The author continues noting that

"Masonic treatsies abound with demonstrations of this uniformity in the use of various symbols prominent in every Lodge. Authors delight in supplying evidence of the close correspondence in various unrelated systems and in demonstrating how ancient and universal such and such ideas, symbols and practices have been"

And notice the clear statement that these systems are unrelated! Has klevermonsad actually read and understood this book?

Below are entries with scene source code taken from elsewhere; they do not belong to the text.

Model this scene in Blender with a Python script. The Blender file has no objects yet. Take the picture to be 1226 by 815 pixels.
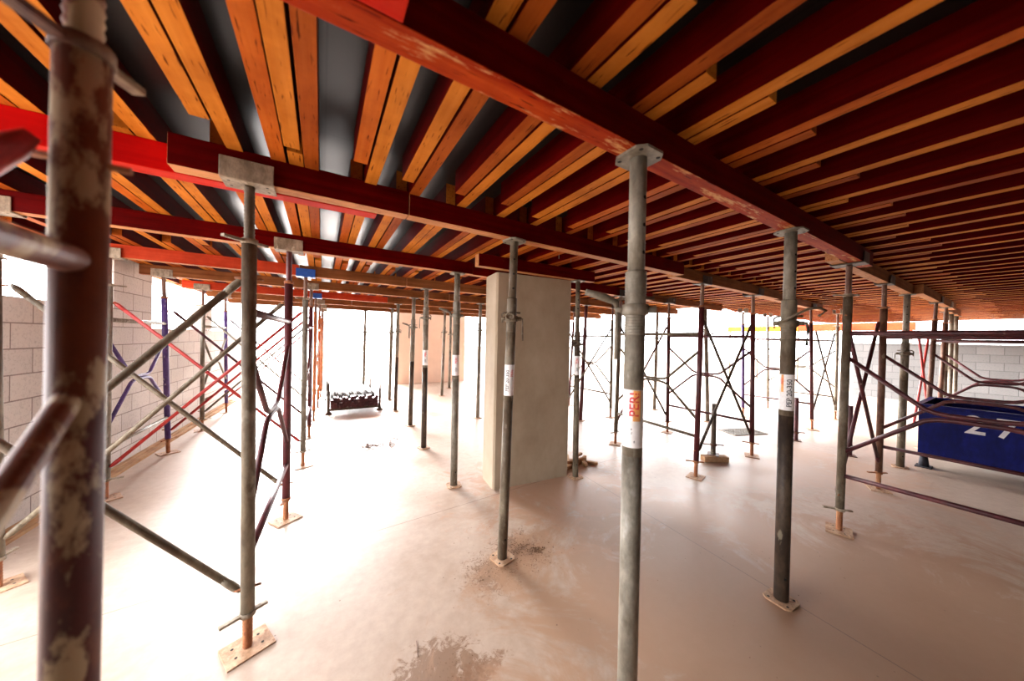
import bpy, math, random
from mathutils import Vector, Matrix
random.seed(7)
D=bpy.data; col=bpy.context.scene.collection; PI=math.pi
# ------------------------------------------------------------------ helpers
class MB:
    def __init__(s): s.v=[];s.f=[];s.m=[];s.sm=[]
    def face(s,idx,m=0,sm=False): s.f.append(idx);s.m.append(m);s.sm.append(sm)
    def box(s,a,b,m=0,mb=None,M=None):
        n=len(s.v)
        for x in(a[0],b[0]):
            for y in(a[1],b[1]):
                for z in(a[2],b[2]):
                    p=Vector((x,y,z)); s.v.append(M@p if M else p)
        for q in((0,1,3,2),(4,6,7,5),(0,4,5,1),(2,3,7,6),(1,5,7,3)): s.face([n+i for i in q],m)
        s.face([n+i for i in(0,2,6,4)],m if mb is None else mb)      # underside
        return s
    def tube(s,pts,r,n=14,m=0,cap=True,rs=None):
        pts=[Vector(p) for p in pts]; rings=[]
        up=None
        for i,p in enumerate(pts):
            if i==0: d=pts[1]-p
            elif i==len(pts)-1: d=p-pts[-2]
            else: d=(pts[i+1]-p).normalized()+(p-pts[i-1]).normalized()
            d.normalize()
            if up is None: up=Vector((1,0,0)) if abs(d.z)>.7 else Vector((0,0,1))
            a=d.cross(up)
            if a.length<1e-4: a=d.orthogonal()
            a.normalize(); b=a.cross(d).normalized(); 
            rr=rs[i] if rs else r
            st=len(s.v)
            for k in range(n):
                t=2*PI*k/n; s.v.append(p+a*math.cos(t)*rr+b*math.sin(t)*rr)
            rings.append(st)
        for i in range(len(rings)-1):
            A,B=rings[i],rings[i+1]
            for k in range(n): s.face([A+k,A+(k+1)%n,B+(k+1)%n,B+k],m,True)
        if cap:
            s.face([rings[0]+k for k in range(n)][::-1],m); s.face([rings[-1]+k for k in range(n)],m)
        return s
    def prism(s,poly,z0,z1,M=None,m=0):
        n=len(s.v);k=len(poly)
        for z in(z0,z1):
            for x,y in poly:
                p=Vector((x,y,z)); s.v.append(M@p if M else p)
        s.face([n+i for i in range(k)][::-1],m);s.face([n+k+i for i in range(k)],m)
        for i in range(k): s.face([n+i,n+(i+1)%k,n+k+(i+1)%k,n+k+i],m)
        return s
    def build(s,name,mats,parent=None,loc=(0,0,0),bevel=0):
        me=D.meshes.new(name)
        me.from_pydata([tuple(v) for v in s.v],[],s.f)
        if not isinstance(mats,(list,tuple)): mats=[mats]
        for m in mats: me.materials.append(m)
        me.polygons.foreach_set('material_index',s.m); me.polygons.foreach_set('use_smooth',s.sm)
        me.update()
        o=D.objects.new(name,me); col.objects.link(o); o.location=loc
        if parent: o.parent=parent
        if bevel:
            b=o.modifiers.new('bevel','BEVEL'); b.width=bevel; b.segments=2; b.limit_method='ANGLE'
        return o
def tag(o,label,cat,group=None,kind=None):
    if label: o['label']=label
    if cat: o['category']=cat
    if group: o['group']=group
    if kind: o['kind']=kind
    return o
def empty(name,loc,rz=0):
    o=D.objects.new(name,None); col.objects.link(o); o.location=loc; o.rotation_euler.z=rz
    o.empty_display_size=.1; return o
def struct(o): o['kind']='structure'; return o
def lerp(a,b,t): return a+(b-a)*t
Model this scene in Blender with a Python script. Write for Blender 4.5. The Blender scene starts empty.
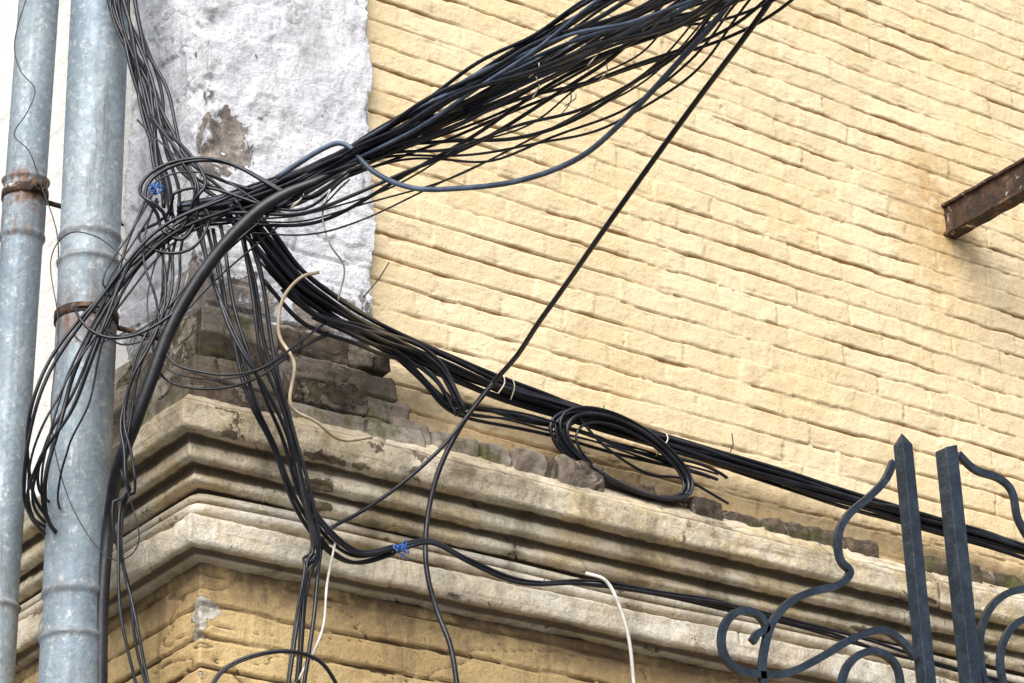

Is his/her relucatnce to cite the evidence from the book simply because the book does not state what he/she is stating?



The author notes that the reason there are similarities between all religions, not simply the mystery religions and masonry, is because
"at one time, long back in the world's past, there existed or was implanted in the minds of the whole human family [...] a Proto-Evangelium or Root-Doctrine in regard to the nature and destiny of the soul of man and its relation to Deity"


he continues, in a vein I think most posters here would find resonates with their own thoughts:

"We assume that our ancestors lived in moral benightedness out of which we have since gradually emgerged into comparative light. All the evidence, however, negates these suppositions. It indicates that primitive man, however childish and intellectually undeveloped according to modern standards, was spiritually conscious and physically perceptive to a degree undreamed of by the modern mind".


And more pertinently to our topic here, he states, after first citing the knowledge imparted adam in the garden by the lord,

"Whence could come that skill and scientific knowledge if not from the Divine and now invisible world, from those "gods" and angelic guardians of the erring race of whom all the ancient traditions and sacred writtings tell? Would not that regenerative method be properly described if it were called, as in Masonry it is called, a "heavenly science", and welcomed in the words that Masons in fact use, "Hail Royal Art!" Thus, then, was the origin and birth of religion.


I mean, this man is not saying, at least in so far as I understand in my quick reading of this small portion, that masonry is the old mystery religions of the ancient world, that they have survived, in secret, for nearly two thousand years only to have finally re-emeged, in the Masonic Revival, under the guise of a men's club. He is noting that there is a 'universal religion', that is beyond the normal world, and that the ancient pagan religions are part of the various attempts by man to 'get at' the real religion, which, as far as anyone knows, is christianity itself. Indeed, in the bible, judaism was really only open to jews, they didn't send evangelicals to china and britain, so of course the rest of mankind had to have something, and that something needn't necessarily be entirely based on fallacy and satanic deception, indeed, why can't some of it have been getting at the divine influence, especially, (imporantantly here for accustaions of not being christian) if man is descended from adam, who left the garden, and noah, who lived in the darkness of the ark only to re-emerge into the world atop a veritable mountain. If those old testament stories are true, then it would make sense that these pagan religions would be 'corruptions' of the adamic religion, and that masonry is very well justified in having similarity of symbology with all the worlds religions (including christianity itself anyway). And this is all confirmed ever more by this passage:

We must now speak more fully of the Mysteries and the "Royal Art" as pursued by the Greek School. With the Greeks it took the form of a quest of philosophy


So all the author is saying is that Masonry can be thought of as yet another extention of man's attempt to understand the world he is in and to draw wisdom's and lessons from it, not that its secret worship of Isis or Bacchus or the Sun or Baal or anything else.